Monday, October 19, 2009

Entertainment Pet Peeves: The Sport Quick Cut

You know usually Hollywood has the sense to hire ex-athletes for their premier roles in sports films, but something I notice a lot on TV recently and in movies is the quick cut. What I mean by this is lets say it's a basketball movie, the actor lines up takes the shot, and after about 1 second they quick cut to the ball going on the hoop... only one problem: the ball was a mile off on its way towards the hoop!
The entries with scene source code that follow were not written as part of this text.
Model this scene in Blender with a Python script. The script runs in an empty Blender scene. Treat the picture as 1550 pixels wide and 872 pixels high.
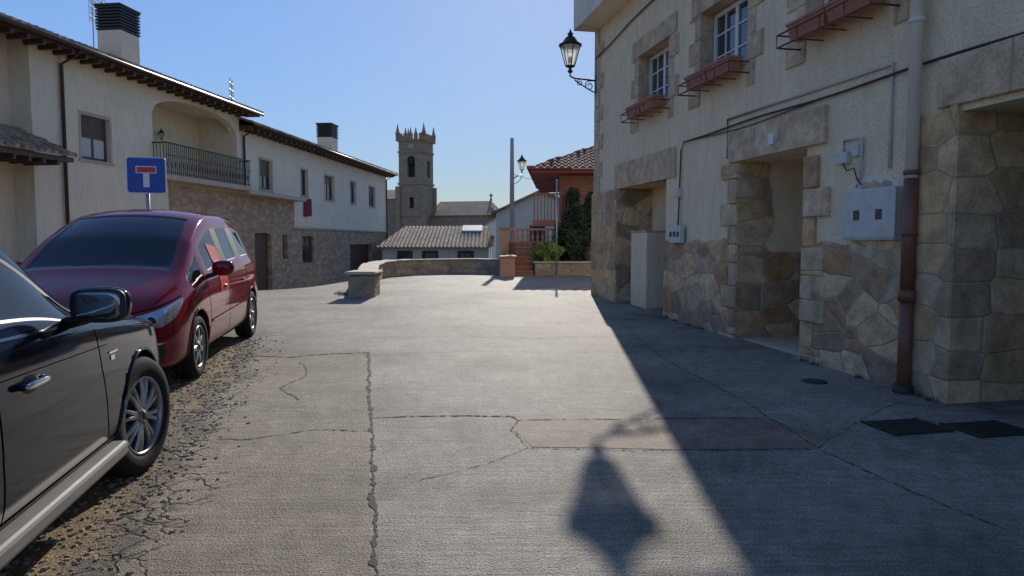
import bpy, bmesh, math, random
from mathutils import Vector, Matrix
from mathutils.bvhtree import BVHTree
random.seed(7)
sc = bpy.context.scene
# ------------------------------------------------------------------ helpers
def sm(a, b, t):
    t = max(0., min(1., (t-a)/(b-a))); return t*t*(3-2*t)
def gh(x, y):
    b = 0. if y < 4 else 0.02*(y-4)
    if y > 20: b = .32+.04*sm(20, 25, y)
    l = sm(16.2, 27, y)*sm(-4.3, -7.5, x)*1.9
    f = sm(25.5, 42, y)*sm(.5, -1.2, x)*3.6
    f2 = sm(60, 90, y)*3.8
    return b-max(l, f, f2)
def link(o, parent=None):
    sc.collection.objects.link(o)
    if parent: o.parent = parent
    return o
def empty(name, loc=(0, 0, 0), xdir=None, rotz=0, pitch=0):
    e = bpy.data.objects.new(name, None); e.empty_display_size = .3
    if xdir: rotz = math.atan2(xdir[1], xdir[0])
    e.matrix_world = Matrix.Translation(loc) @ Matrix.Rotation(rotz, 4, 'Z') @ Matrix.Rotation(pitch, 4, 'Y')
    return link(e)
def mesh(name, v, f, mats=None, idx=None, parent=None, smooth=False, bevel=0):
    me = bpy.data.meshes.new(name); me.from_pydata([tuple(p) for p in v], [], f)
    if mats is not None:
        for m in (mats if isinstance(mats, (list, tuple)) else [mats]): me.materials.append(m)
    if idx:
        for p, i in zip(me.polygons, idx): p.material_index = i
    if smooth:
        for p in me.polygons: p.use_smooth = True
    me.update()
    o = bpy.data.objects.new(name, me); link(o, parent)
    if bevel:
        b = o.modifiers.new('bev', 'BEVEL'); b.width = bevel; b.segments = 2; b.limit_method = 'ANGLE'
    return o
BF = [(0, 3, 2, 1), (4, 5, 6, 7), (0, 1, 5, 4), (1, 2, 6, 5), (2, 3, 7, 6), (3, 0, 4, 7)]
def box(name, x0, x1, y0, y1, z0, z1, mat, parent=None, bevel=0):
    v = [(x0, y0, z0), (x1, y0, z0), (x1, y1, z0), (x0, y1, z0), (x0, y0, z1), (x1, y0, z1), (x1, y1, z1), (x0, y1, z1)]
    return mesh(name, v, BF, mat, parent=parent, bevel=bevel)
def boxes(name, L, mat, parent=None, bevel=0):
    V = []; F = []
    for (x0, x1, y0, y1, z0, z1) in L:
        n = len(V)
        V += [(x0, y0, z0), (x1, y0, z0), (x1, y1, z0), (x0, y1, z0), (x0, y0, z1), (x1, y0, z1), (x1, y1, z1), (x0, y1, z1)]
        F += [tuple(i+n for i in q) for q in BF]
    return mesh(name, V, F, mat, parent=parent, bevel=bevel)
def tube(name, pts, r, mat, parent=None, n=8, closed=False):
    pts = [Vector(p) for p in pts]; V = []; F = []; m = len(pts)
    rr = r if isinstance(r, (list, tuple)) else [r]*m
    for i, p in enumerate(pts):
        if closed: d = pts[(i+1) % m]-pts[i-1]
        else: d = pts[min(i+1, m-1)]-pts[max(i-1, 0)]
        d.normalize()
        a = Vector((0, 0, 1)) if abs(d.z) < .9 else Vector((1, 0, 0))
        u = d.cross(a).normalized(); w = d.cross(u)
        for k in range(n):
            t = 2*math.pi*k/n; V.append(p+(u*math.cos(t)+w*math.sin(t))*rr[i])
    for i in range(m if closed else m-1):
        j = (i+1) % m
        for k in range(n):
            F.append((i*n+k, i*n+(k+1) % n, j*n+(k+1) % n, j*n+k))
    if not closed:
        F.append(tuple(range(n))[::-1]); F.append(tuple((m-1)*n+k for k in range(n)))
    return mesh(name, V, F, mat, parent=parent, smooth=(n > 6))
def lathe(name, prof, mat, parent=None, n=48, axis='Y', loc=(0, 0, 0), closed=False, smooth=True, phase=0):
    V = []; F = []; m = len(prof)
    for k in range(n):
        t = 2*math.pi*k/n+phase; c, s = math.cos(t), math.sin(t)
        for r, h in prof:
            V.append((r*c+loc[0], h+loc[1], r*s+loc[2]) if axis == 'Y' else (r*c+loc[0], r*s+loc[1], h+loc[2]))
    for k in range(n):
        k2 = (k+1) % n
        for i in range(m if closed else m-1):
            j = (i+1) % m
            F.append((k*m+i, k2*m+i, k2*m+j, k*m+j))
    return mesh(name, V, F, mat, parent=parent, smooth=smooth)
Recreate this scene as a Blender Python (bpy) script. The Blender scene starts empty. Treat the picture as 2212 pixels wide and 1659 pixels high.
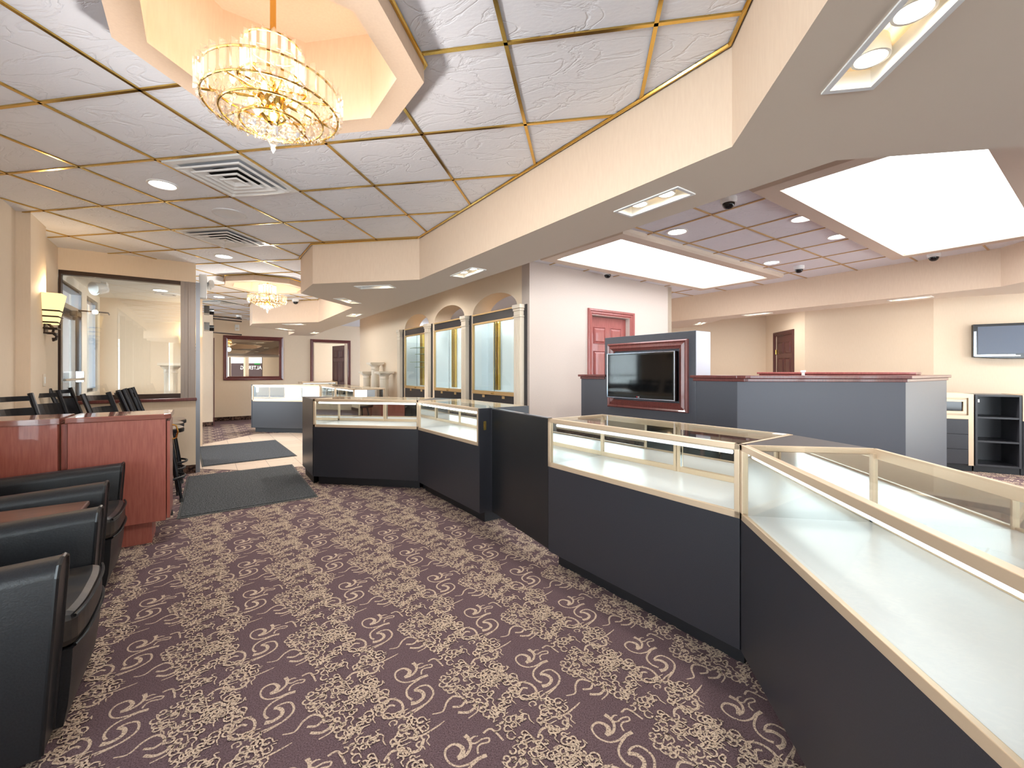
import bpy, bmesh, math, random
from mathutils import Vector, Matrix
from math import sin, cos, pi, radians, sqrt
random.seed(7)
C = bpy.context.scene.collection
SC = bpy.context.scene

# ------------------------------------------------------------------ camera, world, exposure
CE, SO, CT = 2.685, 2.25, 0.985           # ceiling, soffit underside, showcase top
cd = bpy.data.cameras.new('camera'); cam = bpy.data.objects.new('camera', cd); C.objects.link(cam)
cam.location = (0, 0, 1.295); cam.rotation_euler = (radians(90), 0, radians(9.55))
cd.sensor_fit = 'HORIZONTAL'; cd.sensor_width = 36.0; cd.lens = 36.0 * 939 / 2212
cd.shift_y = (803 - 829.5) / 2212
cd.clip_start = 0.02; cd.clip_end = 200
SC.camera = cam
w = bpy.data.worlds.new('World'); SC.world = w; w.use_nodes = True
w.node_tree.nodes['Background'].inputs[0].default_value = (0.84, 0.93, 1.0, 1)
w.node_tree.nodes['Background'].inputs[1].default_value = 6.0
SC.view_settings.view_transform = 'Standard'; SC.view_settings.look = 'None'
SC.view_settings.gamma = 1.0; SC.view_settings.use_curve_mapping = False
SC.view_settings.exposure = 0.97
SC.cycles.max_bounces = 9; SC.cycles.diffuse_bounces = 4; SC.cycles.glossy_bounces = 5
SC.cycles.transmission_bounces = 6; SC.cycles.transparent_max_bounces = 24
SC.cycles.sample_clamp_indirect = 6.0; SC.cycles.caustics_reflective = False; SC.cycles.caustics_refractive = False

# ------------------------------------------------------------------ materials
def lin(c):
    def f(v):
        v = v / 255.0
        return v / 12.92 if v <= 0.04045 else ((v + 0.055) / 1.055) ** 2.4
    return (f(c[0]), f(c[1]), f(c[2]), 1.0)

def pbr(name, rgb, rough=0.5, metal=0.0, spec=0.5, coat=0.0):
    m = bpy.data.materials.new(name); m.use_nodes = True
    b = m.node_tree.nodes['Principled BSDF']
    b.inputs['Base Color'].default_value = lin(rgb); b.inputs['Roughness'].default_value = rough
    b.inputs['Metallic'].default_value = metal; b.inputs['Specular IOR Level'].default_value = spec
    b.inputs['Coat Weight'].default_value = coat
    return m

def nd(m, t, **kw):
    n = m.node_tree.nodes.new(t)
    for k, v in kw.items():
        if k in n.inputs: n.inputs[k].default_value = v
        else: setattr(n, k, v)
    return n

def lk(m, a, ao, b, bi): m.node_tree.links.new(a.outputs[ao], b.inputs[bi])

def noisy(m, c1, c2, scale=20.0, detail=4.0, lo=0.35, hi=0.65, bump=0.0, stretch=None, dist=0.002, coord='Object'):
    b = m.node_tree.nodes['Principled BSDF']
    tc = nd(m, 'ShaderNodeTexCoord'); mp = nd(m, 'ShaderNodeMapping')
    if stretch: mp.inputs['Scale'].default_value = stretch
    n = nd(m, 'ShaderNodeTexNoise', Scale=scale, Detail=detail)
    r = nd(m, 'ShaderNodeValToRGB')
    r.color_ramp.elements[0].position = lo; r.color_ramp.elements[1].position = hi
    r.color_ramp.elements[0].color = lin(c1); r.color_ramp.elements[1].color = lin(c2)
    lk(m, tc, coord, mp, 'Vector'); lk(m, mp, 'Vector', n, 'Vector'); lk(m, n, 'Fac', r, 'Fac'); lk(m, r, 'Color', b, 'Base Color')
    if bump:
        bp = nd(m, 'ShaderNodeBump', Strength=bump, Distance=dist)
        lk(m, n, 'Fac', bp, 'Height'); lk(m, bp, 'Normal', b, 'Normal')
    return m

def wood(name, c1, c2, rough=0.3, stretch=(14, 14, 1.2), scale=6.0, coat=0.3):
    m = pbr(name, c1, rough, coat=coat)
    return noisy(m, c1, c2, scale, 8.0, 0.3, 0.75, 0.05, stretch)

def emit(name, rgb, s):
    m = bpy.data.materials.new(name); m.use_nodes = True; nt = m.node_tree; nt.nodes.clear()
    e = nt.nodes.new('ShaderNodeEmission'); o = nt.nodes.new('ShaderNodeOutputMaterial')
    e.inputs[0].default_value = lin(rgb); e.inputs[1].default_value = s
    nt.links.new(e.outputs[0], o.inputs[0]); return m

def pane(name, tint=(253, 255, 254), base=0.045, power=4.5, top=0.75, gl=(1, 1, 1, 1)):
    m = bpy.data.materials.new(name); m.use_nodes = True; nt = m.node_tree; nt.nodes.clear()
    o = nt.nodes.new('ShaderNodeOutputMaterial'); mx = nt.nodes.new('ShaderNodeMixShader')
    t = nt.nodes.new('ShaderNodeBsdfTransparent'); g = nt.nodes.new('ShaderNodeBsdfGlossy')
    f = nt.nodes.new('ShaderNodeLayerWeight'); f.inputs['Blend'].default_value = 0.5
    pw = nt.nodes.new('ShaderNodeMath'); pw.operation = 'POWER'; pw.inputs[1].default_value = power
    mr = nt.nodes.new('ShaderNodeMath'); mr.operation = 'MULTIPLY_ADD'; mr.use_clamp = True; mr.inputs[1].default_value = top; mr.inputs[2].default_value = base
    t.inputs[0].default_value = lin(tint); g.inputs['Roughness'].default_value = 0.0; g.inputs['Color'].default_value = gl
    nt.links.new(f.outputs['Facing'], pw.inputs[0]); nt.links.new(pw.outputs[0], mr.inputs[0]); nt.links.new(mr.outputs[0], mx.inputs[0])
    nt.links.new(t.outputs[0], mx.inputs[1]); nt.links.new(g.outputs[0], mx.inputs[2]); nt.links.new(mx.outputs[0], o.inputs[0])
    return m

M = {}
M['wall'] = noisy(pbr('wall_paint', (226, 205, 184), 0.75), (228, 209, 184), (231, 212, 188), 90, 2, 0.3, 0.7, 0.03, (1, 1, 0.15))
M['cream'] = noisy(pbr('cream_paint', (204, 190, 180), 0.8), (202, 188, 178), (207, 193, 183), 90, 2, 0.3, 0.7, 0.03)
M['peach'] = noisy(pbr('soffit_paint', (222, 196, 170), 0.75), (220, 194, 169), (224, 199, 174), 90, 2, 0.3, 0.7, 0.03, (1, 1, 0.15))
M['under'] = pbr('soffit_underside_paint', (222, 206, 188), 0.6)
M['white_paint'] = pbr('white_paint', (238, 236, 230), 0.6)
M['black'] = noisy(pbr('black_laminate', (41, 41, 46), 0.33), (37, 37, 42), (46, 46, 51), 300, 2, 0.3, 0.7, 0.02)
M['gate'] = pbr('black_gate_laminate', (24, 25, 28), 0.3)
M['toe'] = pbr('black_toe_kick', (22, 22, 26), 0.5)
M['grey'] = noisy(pbr('charcoal_laminate', (78, 80, 88), 0.4), (73, 75, 83), (83, 85, 93), 250, 2, 0.3, 0.7, 0.02)
M['gold'] = pbr('champagne_metal', (206, 182, 154), 0.36, 0.5)
M['gold2'] = pbr('brushed_gold_trim', (206, 174, 124), 0.38, 0.55)
M['brass'] = pbr('brass', (215, 178, 96), 0.16, 1.0)
M['deck'] = pbr('white_deck_laminate', (206, 208, 212), 0.28)
M['mirror'] = pbr('mirror', (230, 231, 230), 0.02, 1.0)
M['glass'] = pane('clear_glass', base=0.02, top=0.4)
M['glassedge'] = pbr('green_glass_shelf', (150, 172, 140), 0.1)
M['tube'] = emit('fluorescent_tube', (250, 252, 255), 1.0)
M['troffer'] = emit('luminous_panel', (250, 252, 255), 2.8)
M['down'] = emit('downlight_lens', (255, 250, 240), 7.0)
M['halogen'] = emit('halogen_lens', (255, 236, 200), 16.0)
M['bulb'] = emit('candle_bulb', (255, 206, 130), 26.0)
M['sconce'] = emit('sconce_glass', (255, 216, 146), 0.95)
M['mahog'] = wood('mahogany', (92, 44, 42), (122, 64, 60), 0.3)
M['mahog2'] = wood('red_mahogany', (140, 70, 66), (168, 92, 86), 0.32)
M['mahog3'] = wood('brown_mahogany', (106, 56, 52), (134, 76, 70), 0.3)
M['dark_door'] = wood('dark_mahogany', (70, 32, 30), (92, 44, 40), 0.42, coat=0.08)
M['cherry'] = wood('cherry_veneer', (163, 89, 76), (186, 112, 97), 0.33)
M['cherrytop'] = wood('cherry_worktop', (138, 80, 70), (160, 102, 90), 0.14, (1.5, 14, 14), 6.0, 0.6)
M['walnut'] = wood('walnut_top', (72, 44, 36), (104, 68, 56), 0.3, (1.5, 14, 14))
M['leather'] = noisy(pbr('black_leather', (28, 30, 34), 0.36), (24, 26, 30), (34, 36, 40), 160, 3, 0.3, 0.7, 0.22, None, 0.003)
M['piping'] = pbr('leather_piping', (20, 21, 24), 0.4)
M['worn'] = noisy(pbr('worn_leather', (70, 66, 60), 0.4), (30, 31, 34), (92, 80, 66), 6, 5, 0.42, 0.85, 0.1)
M['steel'] = pbr('black_steel', (30, 32, 37), 0.28, 0.5)
M['seat'] = pbr('grey_brown_vinyl', (128, 112, 96), 0.4)
M['chrome'] = pbr('chrome', (190, 192, 196), 0.18, 1.0)
M['bronze'] = pbr('bronze_aluminium', (148, 136, 128), 0.4, 0.45)
M['darkbronze'] = pbr('dark_bronze', (66, 50, 42), 0.4, 0.4)
M['alu'] = pbr('grey_aluminium', (142, 146, 154), 0.35, 0.7)
M['iron'] = pbr('dark_iron', (62, 50, 44), 0.45, 0.5)
M['white'] = pbr('white_enamel', (236, 236, 234), 0.35)
M['offwhite'] = pbr('offwhite_plaster', (226, 214, 196), 0.55)
M['void'] = pbr('dark_void', (14, 13, 12), 0.9)
M['plastic'] = pbr('black_plastic', (16, 16, 18), 0.18)
M['screen'] = pbr('dark_screen', (10, 11, 13), 0.06)
M['screen2'] = pbr('matte_grey_screen', (84, 94, 112), 0.3)
M['silver'] = pbr('silver_rim', (170, 180, 196), 0.2, 0.9)
M['logo'] = pbr('white_logo', (235, 235, 235), 0.4)
M['red'] = pbr('red_logo', (180, 30, 50), 0.4)
M['mat'] = noisy(pbr('entrance_mat_pile', (84, 88, 90), 0.95, spec=0.1), (38, 41, 44), (92, 94, 96), 90, 3, 0.35, 0.65, 0.4, None, 0.004)
M['mat2'] = noisy(pbr('blue_grey_mat_pile', (80, 84, 96), 0.95, spec=0.1), (50, 53, 58), (90, 94, 100), 90, 3, 0.35, 0.65, 0.4, None, 0.004)
M['rubber'] = pbr('rubber_edge', (54, 56, 56), 0.7)
M['base'] = noisy(pbr('carpet_base', (60, 44, 42), 0.95, spec=0.1), (38, 28, 28), (104, 80, 68), 26, 4, 0.4, 0.62)
M['basep'] = M['base']
M['carpet'] = noisy(pbr('plum_carpet_pile', (96, 76, 80), 0.95, spec=0.08), (72, 58, 62), (114, 94, 98), 210, 2, 0.3, 0.7, 0.5, None, 0.004)
M['carpet_tan'] = noisy(pbr('tan_carpet_scroll', (196, 170, 146), 0.95, spec=0.08), (92, 77, 75), (196, 175, 155), 190, 2, 0.30, 0.52, 0.5, None, 0.004)
M['sign'] = pbr('white_sign_paint', (240, 240, 240), 0.5)
M['car'] = pbr('pale_car_paint', (112, 122, 134), 0.2, coat=0.5)
M['snow'] = pbr('pale_pavement', (170, 172, 176), 0.9)
M['red_neon'] = emit('red_neon', (255, 40, 50), 2.0)
M['green_neon'] = emit('green_neon', (60, 255, 120), 1.2)
M['awning'] = pbr('dark_awning', (58, 44, 48), 0.8)
M['darkpane'] = pbr('dark_window_pane', (150, 140, 128), 0.0, 1.0)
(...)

This happens all the time. The quarterback throws the ball 15 yards short, and off line, yet quick cut, and it hits the receiver right in the chest. The golfer chunks the ball straight up but it lands right on the green. The baseball pitcher throws a weak floater that comes in a smoking hot fastball. The batter barely gets the end of the bat on the ball but it flies right out of the park into center field.... Hollywood is obsessed with this!

Go watch a sports film, almost any film, and I guarantee you can find 10-20 cases of them doing this, minimum. In fact the only time they don't do this is when they have their talented (unacting) stand-ins in for basic layups, and fade-a-ways shown only from the player's back (I wonder why... hmmmm). I won't say I expect them to keep trying these over and over again until they get it right, but I would like for them to do one of the following two:

1) Stop hiring nonathletic actors to play the parts, and get real athletes.
2) At least make the shot believable! When the ball is falling short by a good 5 feet, let it fall short, re-shoot, something! Don't quick cut to it magically swishing.

I'm probably one of maybe 10 people this really bother, but I'd appreciate if they actually took the time to try and make it believable.

1 better thoughts:

Fletch said...

I hear ya, and yea, these are the kinds of nitpicky things that bother me, too. Tim Robbins is infamous for appearing to be one of the worst looking pitchers of all time in Bull Durham, so you know there were quick cuts all over the place in that. I would say that these only mildly bother me, though; the more egregious they are, the more pissed I get at the lazy/non-caring filmmakers that either don't care or don't think we'll notice.